Precisely. The “Up Tick Rule” basically prevents people from “piling on” during a bad situation and limits the ability of investors from putting artificial downward pressure on stocks that would create additional instability and unpredictability to the market place. While Bear Stearns and Lehman Brothers may not have survived just because of the existence of the “Up Tick Rule”, it certainly would have been less volatile with that rule in place.
Another area where I think regulation could have been helpful was with the Credit Default Swap market. While Credit Default Swaps have a place in the capital markets, the lack of regulation added to, and may have been a primary cause of, the financial market meltdown that we experienced. With a “traffic light” (regulation) being in place via the “Up Tick Rule”, and with some additional regulations regarding the Credit Default Swap market, I think that much of the financial tragedy that we recently experienced could have been avoided. We live with regulations everyday, such as with traffic lights, and unfortunately we lacked that type of regulation within the capital markets.
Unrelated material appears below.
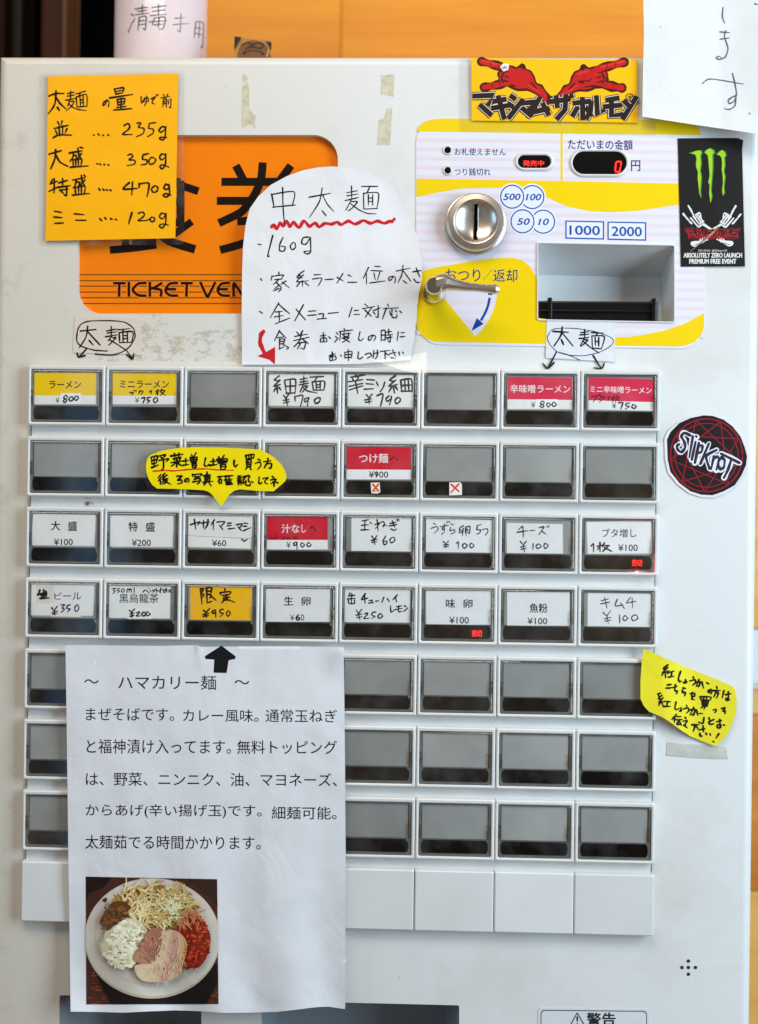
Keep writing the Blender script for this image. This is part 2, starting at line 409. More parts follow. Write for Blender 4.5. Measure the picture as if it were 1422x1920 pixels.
def rpx(x0, y0, x1, y1, r, k=6, s0=0, s1=0):
    """rounded rectangle in photo pixels; the top edge falls by s0 and the bottom edge by s1 from left to right"""
    pts = []
    for cx, cy, a in ((x1-r, y1-r, 0), (x0+r, y1-r, 90), (x0+r, y0+r, 180), (x1-r, y0+r, 270)):
        for i in range(k+1):
            t = math.radians(a + 90*i/k); x, y = cx + r*math.cos(t), cy + r*math.sin(t)
            u = (x-x0)/(x1-x0); sl = s0 + (s1-s0)*(y-y0)/(y1-y0); pts.append((x, y + sl*u))
    return pts
# ------------------------------------------------------------------ setting behind the machine
W_ORANGE = wood_mat('orange_wood', (0.70, 0.205, 0.006), (0.92, 0.36, 0.016), 'X', 3.5, 0.6)
W_BROWN = wood_mat('brown_wood', (0.52, 0.16, 0.018), (0.74, 0.28, 0.04), 'X', 5, 0.4)
W_PALE = wood_mat('pale_wood', (0.74, 0.42, 0.13), (0.85, 0.56, 0.24), 'X', 5, 0.4)
W_YEL = wood_mat('yellow_wood', (0.72, 0.34, 0.05), (0.88, 0.52, 0.14), 'X', 6, 0.4)
W_DARK = wood_mat('dark_wood', (0.018, 0.005, 0.003), (0.050, 0.013, 0.005), 'Z', 5, 0.5)
W_DARK.node_tree.nodes['Principled BSDF'].inputs['Specular IOR Level'].default_value = 0.12
def board(name, x0, x1, z0, z1, y0, y1, m, parent=None, bev=0.002):
    bm = bmesh.new(); box(bm, x0, y0, z0, x1, y1, z1, bev=bev)
    return from_bm(name, bm, m, parent, ((x0+x1)/2, (y0+y1)/2, z0))
YW = 0.34
def xw(px, y=YW): return at(px, 50, -y).x
wall = empty('wooden_wall', ((xw(385)+1.0)/2, YW, 0), 'orange varnished plank wall behind and above the white machine', 'wall')
zt = Z0 + 0.55
board('wall_board', xw(384), xw(639), 0.02, zt, YW, YW+0.02, W_ORANGE, wall)
board('wall_board', xw(639)+0.0001, 0.78, 0.02, zt, YW, YW+0.02, W_ORANGE, wall)
# boards right of the machine, uneven light on them put into their wood tones
ST = 0.30
def zs(py): return at(1418, py, -ST).z
side = empty('plank_partition', (0.75, ST, 0), 'wooden plank partition right of the machine, uneven light painted in brown, pale and yellow', 'partition')
rows = [(150, 562, W_BROWN), (562, 1180, W_YEL), (1288, 1341, W_PALE), (1341, 1672, W_BROWN), (1672, 2100, W_YEL)]
for a, b, m in rows:
    board('plank', at(1340, a, -ST).x, at(1340, a, -ST).x + 0.5, zs(b) + 0.0006, zs(a), ST, ST+0.02, m, side)
board('pale_rail', at(1340, 1200, -ST).x, at(1340, 1200, -ST).x + 0.5, zs(1284)+0.0006, zs(1180), ST-0.004, ST+0.02, mat('pale_blue_paint', (0.72, 0.78, 0.80), 0.4), side)
board('pale_rail', at(1340, 1200, -ST).x, at(1340, 1200, -ST).x + 0.5, zs(1288)+0.0004, zs(1284), ST-0.006, ST+0.02, mat('cream_paint', (0.85, 0.78, 0.6), 0.4), side)
# dark doorway at the top left
dw = empty('dark_door_frame', (xw(150, 0.28), 0.28, 0), 'dark brown wooden door frame with a black gap left of the white bottle', 'door frame')
Y2 = 0.28
def post(name, a, b, y0, m): board(name, at(a, 50, -y0).x, at(b, 50, -y0).x, 0.02, zt, y0, y0 + 0.04, m, dw, 0.003)
post('post', -700, 9, 0.25, mat('dark_red_wood', (0.016, 0.005, 0.003), 0.5, spec=0.05))
post('post', 10, 40, 0.27, mat('dark_olive_paint', (0.018, 0.018, 0.011), 0.5, spec=0.08))
post('gap_shade', 40, 76, 0.33, mat('black_gap', (0.002, 0.0017, 0.0016), 0.9, spec=0))  # near-black sheet stands for the shade in the open gap
post('post', 76, 118, 0.26, W_DARK)
post('edge_strip', 118, 124, 0.255, mat('worn_brown_edge', (0.10, 0.04, 0.015), 0.45, spec=0.2))
post('gap_shade', 124, 400, 0.36, MATS['black_gap'])

# ------------------------------------------------------------------ the ticket machine
DIRT_X = -0.24
def cabinet_mat():
    m, nt, b = nodes_of('cabinet_enamel')
    tc = N(nt, 'ShaderNodeTexCoord')
    n1 = N(nt, 'ShaderNodeTexNoise'); n1.inputs['Scale'].default_value = 7; n1.inputs['Detail'].default_value = 9; n1.inputs['Roughness'].default_value = 0.65
    nt.links.new(tc.outputs['Object'], n1.inputs['Vector'])
    rp = N(nt, 'ShaderNodeValToRGB'); e = rp.color_ramp.elements
    e[0].position = 0.30; e[0].color = (0.66, 0.63, 0.575, 1); e[1].position = 0.50; e[1].color = (0.755, 0.75, 0.735, 1)
    nt.links.new(n1.outputs['Fac'], rp.inputs[0])
    n2 = N(nt, 'ShaderNodeTexNoise'); n2.inputs['Scale'].default_value = 160; n2.inputs['Detail'].default_value = 6
    mp = N(nt, 'ShaderNodeMapping'); nt.links.new(tc.outputs['Object'], mp.inputs[0]); nt.links.new(mp.outputs[0], n2.inputs['Vector'])
    r2 = N(nt, 'ShaderNodeValToRGB'); r2.color_ramp.elements[0].position = 0.20; r2.color_ramp.elements[1].position = 0.29
    r2.color_ramp.elements[0].color = (0.62, 0.58, 0.5, 1); r2.color_ramp.elements[1].color = (1, 1, 1, 1)
    nt.links.new(n2.outputs['Fac'], r2.inputs[0])
    # warm, dimmer light on the left half put into the paint colour
    sp = N(nt, 'ShaderNodeSeparateXYZ'); nt.links.new(tc.outputs['Object'], sp.inputs[0])
    mr = N(nt, 'ShaderNodeMapRange'); mr.inputs[1].default_value = -0.24; mr.inputs[2].default_value = 0.02; mr.inputs[3].default_value = 1.5; mr.inputs[4].default_value = 0
    nt.links.new(sp.outputs['X'], mr.inputs[0])
    mu = N(nt, 'ShaderNodeMath', operation='MULTIPLY'); nt.links.new(mr.outputs[0], mu.inputs[0]); nt.links.new(n1.outputs['Fac'], mu.inputs[1])
    m1 = N(nt, 'ShaderNodeMix', data_type='RGBA', blend_type='MULTIPLY'); m1.inputs[0].default_value = 1
    nt.links.new(rp.outputs[0], m1.inputs[6]); nt.links.new(r2.outputs[0], m1.inputs[7])
    m2 = N(nt, 'ShaderNodeMix', data_type='RGBA', blend_type='MULTIPLY'); m2.inputs[7].default_value = (0.88, 0.80, 0.66, 1)
    nt.links.new(mu.outputs[0], m2.inputs[0]); nt.links.new(m1.outputs[2], m2.inputs[6])
    n4 = N(nt, 'ShaderNodeTexNoise'); n4.inputs['Scale'].default_value = 26; n4.inputs['Detail'].default_value = 10; n4.inputs['Roughness'].default_value = 0.75
    nt.links.new(tc.outputs['Object'], n4.inputs['Vector'])
    mz = N(nt, 'ShaderNodeMapRange'); mz.inputs[1].default_value = DIRT_X; mz.inputs[2].default_value = DIRT_X + 0.10; mz.inputs[3].default_value = 0.20; mz.inputs[4].default_value = 0.06
    nt.links.new(sp.outputs['X'], mz.inputs[0])
    ad = N(nt, 'ShaderNodeMath', operation='ADD'); nt.links.new(n4.outputs['Fac'], ad.inputs[0]); nt.links.new(mz.outputs[0], ad.inputs[1])
    dr = N(nt, 'ShaderNodeMapRange'); dr.inputs[1].default_value = 0.72; dr.inputs[2].default_value = 0.88; dr.inputs[4].default_value = 0.55; nt.links.new(ad.outputs[0], dr.inputs[0])
    m5 = N(nt, 'ShaderNodeMix', data_type='RGBA'); m5.inputs[7].default_value = (0.42, 0.36, 0.27, 1)
    nt.links.new(dr.outputs[0], m5.inputs[0]); nt.links.new(m2.outputs[2], m5.inputs[6])
    nt.links.new(m5.outputs[2], b.inputs['Base Color'])
    b.inputs['Roughness'].default_value = 0.36
    n3 = N(nt, 'ShaderNodeTexNoise'); n3.inputs['Scale'].default_value = 500
    nt.links.new(tc.outputs['Object'], n3.inputs['Vector'])
    bp = N(nt, 'ShaderNodeBump'); bp.inputs['Strength'].default_value = 0.06; bp.inputs['Distance'].default_value = 0.0004
    nt.links.new(n3.outputs['Fac'], bp.inputs['Height']); nt.links.new(bp.outputs[0], b.inputs['Normal'])
    return m
ENAMEL = cabinet_mat()
WHITE = mat('white_plastic', (0.74, 0.735, 0.71), 0.34, vary=0.07, scale=55)
FRAMEW = mat('button_frame_plastic', (0.76, 0.755, 0.735), 0.33, vary=0.045, scale=30)
DARK = mat('dark_recess', (0.012, 0.012, 0.012), 0.6)
BLACKG = mat('smoked_lens', (0.007, 0.0055, 0.005), 0.12, spec=0.5, vary=0.3)
GREYP = mat('grey_backing', (0.345, 0.342, 0.328), 0.42, vary=0.20, scale=28)
def vary_by_object(m, lo, hi):
    nt = m.node_tree; b = nt.nodes['Principled BSDF']; src = b.inputs['Base Color'].links[0].from_socket
    oi = N(nt, 'ShaderNodeObjectInfo'); mr = N(nt, 'ShaderNodeMapRange'); mr.inputs[3].default_value = lo; mr.inputs[4].default_value = hi
    mx = N(nt, 'ShaderNodeMix', data_type='RGBA', blend_type='MULTIPLY'); mx.inputs[0].default_value = 1
    nt.links.new(oi.outputs['Random'], mr.inputs[0]); nt.links.new(src, mx.inputs[6]); nt.links.new(mr.outputs[0], mx.inputs[7]); nt.links.new(mx.outputs[2], b.inputs['Base Color'])
vary_by_object(GREYP, 0.78, 1.18); vary_by_object(FRAMEW, 0.95, 1.03)
WELL = mat('button_well', (0.08, 0.08, 0.07), 0.35, vary=0.3, scale=80)
SEAM = mat('dirty_seam', (0.05, 0.045, 0.04), 0.7)
CHROME = mat('polished_steel', (0.78, 0.74, 0.68), 0.16, metal=1, vary=0.05, scale=60)
BRUSH = mat('worn_steel', (0.74, 0.68, 0.60), 0.30, metal=1, vary=0.12, scale=90)
GREYM = mat('grey_steel', (0.30, 0.33, 0.36), 0.35, vary=0.06)
BLACKP = mat('black_plastic', (0.004, 0.004, 0.0045), 0.28, spec=0.35)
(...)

Is it just lack of regulations or lack of enforcement too?
I think that it is both. We also have good regulations that exist today for capital markets, but the current Administration chose not enforce these regulations.
What do you think of the rescue package by Congress?
I think that, unfortunately Congress had little choice but to pass the legislation. We were facing a true economic meltdown of our financial system and something needed to be done immediately. (Unfortunately, Congress also added $150 billion to the $700 billion package and this additional money contained pure “pork,” or money for pet-projects of politicians that was certainly not needed in today’s economically challenged environment). Now, we will have to see how the $700 billion will be spent and its ultimate benefit to the market place.
On other note, is it true that you tried to learn Greek?
Yes, when I visited Greece a number of years ago I tried to learn at least the alphabet so that I could read and write. The alphabet is like a code and it was fascinating and fun for me to learn. I did not learn to speak, but at least I could read and correctly pronounce what I was reading.
I have been to Greece several times: the first in Athens in 1974 when Turkey invaded Cyprus; that was quite a remarkable time to be in Greece. I have since been back to Athens and traveled by boat to the various Greek Islands which are truly beautiful and magical. I went to Sifnos, Kimolos and Santorini. I have also been to Cyprus in 1991 with the United Nations, and toured both the Turkish and Greek sides and the “Green Line” area.
Do you also do business in Greece and Cyprus or it’s just for pleasure?
No, I do no business yet, but I have negotiated deals with several Greek banks, and have several Greek tenants in my commercial properties. Perhaps soon, I may be able do business in Greece.